Let $(X,\mathcal{O}_X)$ be a connected scheme.Let $\mathcal F$ be a locally free sheaf on $X$. This means that $X$ can be covered by open sets $U$ for which $\mathcal F|_U$ is a free $\mathcal O_X|_U$ - module. The rank of $\mathcal F$ on such a $U$ is the number of copies of $\mathcal O_X|_U$ required.
I want to show that when $X$ is connected this rank is the same everywhere. (that is same for all open sets in the cover)

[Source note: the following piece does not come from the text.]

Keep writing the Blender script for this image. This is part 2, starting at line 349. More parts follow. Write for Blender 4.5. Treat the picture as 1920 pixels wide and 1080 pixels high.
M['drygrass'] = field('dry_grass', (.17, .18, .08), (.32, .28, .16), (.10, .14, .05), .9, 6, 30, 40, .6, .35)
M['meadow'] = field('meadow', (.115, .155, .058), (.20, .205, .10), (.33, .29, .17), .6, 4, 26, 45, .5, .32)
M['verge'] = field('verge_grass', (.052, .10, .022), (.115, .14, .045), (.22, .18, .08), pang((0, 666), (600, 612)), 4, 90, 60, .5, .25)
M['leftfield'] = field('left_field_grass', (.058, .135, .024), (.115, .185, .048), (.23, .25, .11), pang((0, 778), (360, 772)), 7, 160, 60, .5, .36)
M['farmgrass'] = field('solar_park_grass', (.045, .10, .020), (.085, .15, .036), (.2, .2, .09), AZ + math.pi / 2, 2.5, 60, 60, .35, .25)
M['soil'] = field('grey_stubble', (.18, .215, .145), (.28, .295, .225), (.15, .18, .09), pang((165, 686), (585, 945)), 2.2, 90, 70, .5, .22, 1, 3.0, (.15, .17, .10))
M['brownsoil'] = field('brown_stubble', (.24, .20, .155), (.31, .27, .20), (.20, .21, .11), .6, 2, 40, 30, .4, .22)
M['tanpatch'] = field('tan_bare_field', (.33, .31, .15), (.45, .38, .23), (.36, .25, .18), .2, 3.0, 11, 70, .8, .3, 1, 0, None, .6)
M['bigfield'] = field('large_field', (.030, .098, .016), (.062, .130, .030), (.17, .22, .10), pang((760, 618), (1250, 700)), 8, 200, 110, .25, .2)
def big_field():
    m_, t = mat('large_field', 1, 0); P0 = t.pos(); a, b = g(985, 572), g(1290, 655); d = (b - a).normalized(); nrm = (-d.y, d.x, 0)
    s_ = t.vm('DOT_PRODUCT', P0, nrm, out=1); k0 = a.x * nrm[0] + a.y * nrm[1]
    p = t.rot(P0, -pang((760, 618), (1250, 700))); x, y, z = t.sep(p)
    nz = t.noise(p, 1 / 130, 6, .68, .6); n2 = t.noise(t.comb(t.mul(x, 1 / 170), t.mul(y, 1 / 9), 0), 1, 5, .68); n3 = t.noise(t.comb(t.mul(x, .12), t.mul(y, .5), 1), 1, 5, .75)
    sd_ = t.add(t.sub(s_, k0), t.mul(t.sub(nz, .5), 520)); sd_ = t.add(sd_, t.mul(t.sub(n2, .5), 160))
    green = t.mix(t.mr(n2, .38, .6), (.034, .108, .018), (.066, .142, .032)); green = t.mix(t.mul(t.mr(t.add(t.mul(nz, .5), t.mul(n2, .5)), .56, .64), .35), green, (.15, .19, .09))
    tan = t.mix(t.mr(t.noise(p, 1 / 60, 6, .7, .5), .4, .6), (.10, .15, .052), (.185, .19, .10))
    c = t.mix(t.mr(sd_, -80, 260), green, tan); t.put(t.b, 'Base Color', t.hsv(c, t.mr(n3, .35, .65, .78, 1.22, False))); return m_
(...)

Define a map $f:X\rightarrow \mathbb N$ as follows -
For any $x\in X$ there is a $U$ containg $x$ for which $\mathcal F|_U$ is free $\mathcal O_X|_U$ of rank $n$. Let $f(x)=n$ If $f$ is continuous and well-defined then I am done because then the only connected subsets of $\mathbb N$ with discrete topology are singletons. So my questions are -
Why is $f$ continuous?
If $V$ is another open set containing $x$ then why should rank of $\mathcal F|_V$ equal to $n$?
would the same proof work if rank is infinite?
Thank you.
A map to a discrete space is continuous, iff all fibres are open. And the fact that the sets $M_n := \{x \in X | \operatorname{rank} \mathcal F_x = n \}$ are open, is built in the definition: If you have $x \in M_n$, you find some open set $U \ni x$, such that $\mathcal F_{|U} \cong \mathcal O_{X|U}^n$, which shows $U \subset M_n$. Hence $M_n$ is open.
Let $U,V \ni x$ with $\mathcal F_{|U} \cong \mathcal O_{X|U}^n$ and $\mathcal F_{|V} \cong \mathcal O_{X|V}^m$. From the first iso, we deduce $\operatorname{rank} \mathcal F_x=n$. From the second iso, we deduce $\operatorname{rank} \mathcal F_x=m$, hence $n=m$.
Yes. Instead of $\mathbb N$, you let $f$ map into the set of all cardinals, endowed with discrete topology.